De facto, não são poucos emails. Aida continua a responder, pergunta-nos se conhecemos uma determinada nova companhia que lhe enviou uma proposta de co-produção. Algo que nos faz pensar que isto deve ser um pouco como as redações, sempre a receber candidaturas espontâneas. “Recebo mesmo muitas propostas. O que tenho aprendido nestes anos de programadora é que é muito difícil dizer ‘não’, é mesmo muito difícil, as pessoas insistem de uma forma desesperada quase, é uma coisa chata de lidar. Mas respondo sempre, reúno sempre com os grupos que pedem para reunir comigo, nem que seja para conhecer as pessoas e dizer que não me parece que se enquadrem no projeto artístico do São Luiz, mas devo-lhe isso, faz parte da posição que ocupo”, explica.

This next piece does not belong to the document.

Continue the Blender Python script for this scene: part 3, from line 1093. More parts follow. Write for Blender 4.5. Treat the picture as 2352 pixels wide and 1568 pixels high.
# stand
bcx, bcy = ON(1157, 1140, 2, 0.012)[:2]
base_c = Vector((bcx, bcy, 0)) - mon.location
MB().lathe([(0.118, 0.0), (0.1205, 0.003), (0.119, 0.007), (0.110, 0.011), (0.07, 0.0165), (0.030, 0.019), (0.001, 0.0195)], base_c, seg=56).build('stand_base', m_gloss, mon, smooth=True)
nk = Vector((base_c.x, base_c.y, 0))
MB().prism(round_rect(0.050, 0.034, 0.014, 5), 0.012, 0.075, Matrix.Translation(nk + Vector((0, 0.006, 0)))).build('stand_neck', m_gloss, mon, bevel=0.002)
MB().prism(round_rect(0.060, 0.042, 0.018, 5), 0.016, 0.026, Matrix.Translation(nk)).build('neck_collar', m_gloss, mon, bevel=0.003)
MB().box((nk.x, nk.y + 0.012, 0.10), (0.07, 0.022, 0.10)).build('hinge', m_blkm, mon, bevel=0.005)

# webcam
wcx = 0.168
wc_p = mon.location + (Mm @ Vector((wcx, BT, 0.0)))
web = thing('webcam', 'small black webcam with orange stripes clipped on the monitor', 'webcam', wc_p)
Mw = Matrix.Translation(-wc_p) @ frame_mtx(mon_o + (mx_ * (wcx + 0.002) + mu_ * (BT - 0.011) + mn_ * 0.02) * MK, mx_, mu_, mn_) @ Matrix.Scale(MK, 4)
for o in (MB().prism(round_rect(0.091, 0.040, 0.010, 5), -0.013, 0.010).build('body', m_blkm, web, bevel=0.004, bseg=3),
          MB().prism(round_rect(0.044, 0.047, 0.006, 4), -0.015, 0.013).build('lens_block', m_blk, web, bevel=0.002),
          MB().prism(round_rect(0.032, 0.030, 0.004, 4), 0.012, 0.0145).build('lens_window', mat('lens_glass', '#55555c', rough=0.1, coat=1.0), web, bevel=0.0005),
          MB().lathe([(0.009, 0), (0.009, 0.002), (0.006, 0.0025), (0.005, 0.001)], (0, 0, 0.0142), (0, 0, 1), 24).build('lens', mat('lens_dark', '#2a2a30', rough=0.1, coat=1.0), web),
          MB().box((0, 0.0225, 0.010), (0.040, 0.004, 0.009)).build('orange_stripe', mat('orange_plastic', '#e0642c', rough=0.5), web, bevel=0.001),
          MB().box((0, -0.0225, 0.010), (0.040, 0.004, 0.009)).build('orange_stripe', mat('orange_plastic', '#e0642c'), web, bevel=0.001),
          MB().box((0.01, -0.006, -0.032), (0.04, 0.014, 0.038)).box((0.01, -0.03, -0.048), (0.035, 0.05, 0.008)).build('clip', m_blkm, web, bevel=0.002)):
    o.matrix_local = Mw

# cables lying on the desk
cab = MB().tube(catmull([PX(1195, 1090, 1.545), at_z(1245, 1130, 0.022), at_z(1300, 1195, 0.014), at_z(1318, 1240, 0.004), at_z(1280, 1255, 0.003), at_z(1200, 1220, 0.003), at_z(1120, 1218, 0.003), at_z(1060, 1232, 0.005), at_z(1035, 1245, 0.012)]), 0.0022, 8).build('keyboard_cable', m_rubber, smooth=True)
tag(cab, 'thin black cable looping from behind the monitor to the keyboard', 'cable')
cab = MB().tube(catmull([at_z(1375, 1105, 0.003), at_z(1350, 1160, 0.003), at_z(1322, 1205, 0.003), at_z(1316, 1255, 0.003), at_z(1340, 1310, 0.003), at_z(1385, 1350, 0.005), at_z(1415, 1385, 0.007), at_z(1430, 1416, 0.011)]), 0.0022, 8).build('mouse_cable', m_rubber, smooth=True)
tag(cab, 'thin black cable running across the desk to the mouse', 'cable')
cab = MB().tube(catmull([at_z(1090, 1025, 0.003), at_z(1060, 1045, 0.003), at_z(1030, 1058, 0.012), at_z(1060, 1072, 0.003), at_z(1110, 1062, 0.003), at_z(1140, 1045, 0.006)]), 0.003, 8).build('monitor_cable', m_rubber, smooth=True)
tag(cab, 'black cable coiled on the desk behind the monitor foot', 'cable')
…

Antes das 18h30 – hora marcada para uma reunião com António Pires (encenador do Teatro do Bairro) e A Tarumba (companhia fundadora do FIMFA e que gere o CAMa, Centro de Artes da Marioneta) para falarem de um espectáculo para o Dia D, 22 de Maio de 2019, epicentro da programação especial que celebra os 125 do São Luiz – Aida Tavares pousa o rato do computador, meio irritada com um email que leu. Levanta-se, vai à varanda fumar um cigarro e diz: “Quando estou zangada faça duas coisas. Esta, de vir para a varanda fumar, olhar para a vista que tenho e dizer ‘Aida Tavares, és uma sortuda’. Ou então vou para a plateia da Sala Luís Miguel Cintra, sento-me lá e digo três vezes ‘Aida Tavares, és uma sortuda”. E assim vai continuar a ser, pelo menos, até 2023.